カラパスは、イネオス・グレナディアーズのためにジロ・デ・イタリアでの総合3連勝を達成すると期待され、断然の人気者としてレースに参加した。カラパスはモビスターに所属していた2019年にジロを優勝しており、勝利の能力は証明されていた。

さらに、経験豊富なポートと、山岳ステージの奥深くでカラパスに付き合う若きクライミングの才能を持つパヴェル・シヴァコフを含む強力なチームによって、優勝チームの一員として引退していくポートを止めることはほとんどできないように思われた。

最終週に向けて、ポートはリーダーのために身を粉にして働き、リーダーも主導権を握っているように見えた。

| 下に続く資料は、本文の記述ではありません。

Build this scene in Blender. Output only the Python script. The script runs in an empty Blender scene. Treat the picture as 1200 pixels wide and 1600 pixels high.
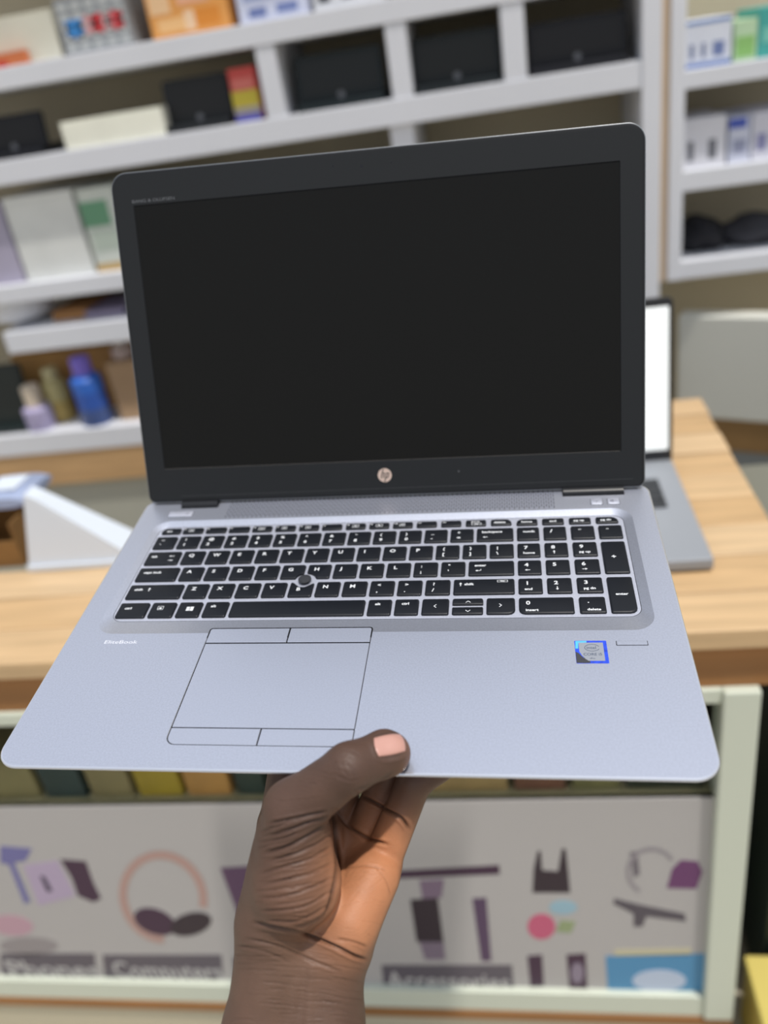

最終週前の2つの山岳ステージを前に、カラパスはマリア・ローザをキープ。ボーラ・ハンスグローエのジャイ・ヒンドレーとの差は思ったよりも狭かったが、最後のタイムトライアルで彼に有利になる可能性が高いため、さほど心配には及ばなかったようだ。

しかし、最後の山岳ステージを控えた第19ステージで、事態は少し狂い始めた。シヴァコフが脱落し、ポートの調子も悪く、登りで振り落とされ、走行中に吐いてしまったと報じられた。

ポートが望んでいたグランツールの結末ではなかったが、第19ステージでリタイアし、最後の山場を前にシヴァコフをカラパスの最後のアシストとして残さなければならなかった。

しかし、最後の山岳ステージの最後の1キロメートルの上り坂で、その計画は失敗に終わった。3秒のリードが1分25秒の差になり、わずか17.4kmのタイムトライアルで引き返すには、あまりにも大きすぎるタイム差だった。

ポートの存在があれば、この山で違いを生んだのだろうか?オーストラリア最高の総合ライダーがグランツールで最後のペダルを踏んだように、これによって別のライダーのキャリアが本格的に始動したのだ。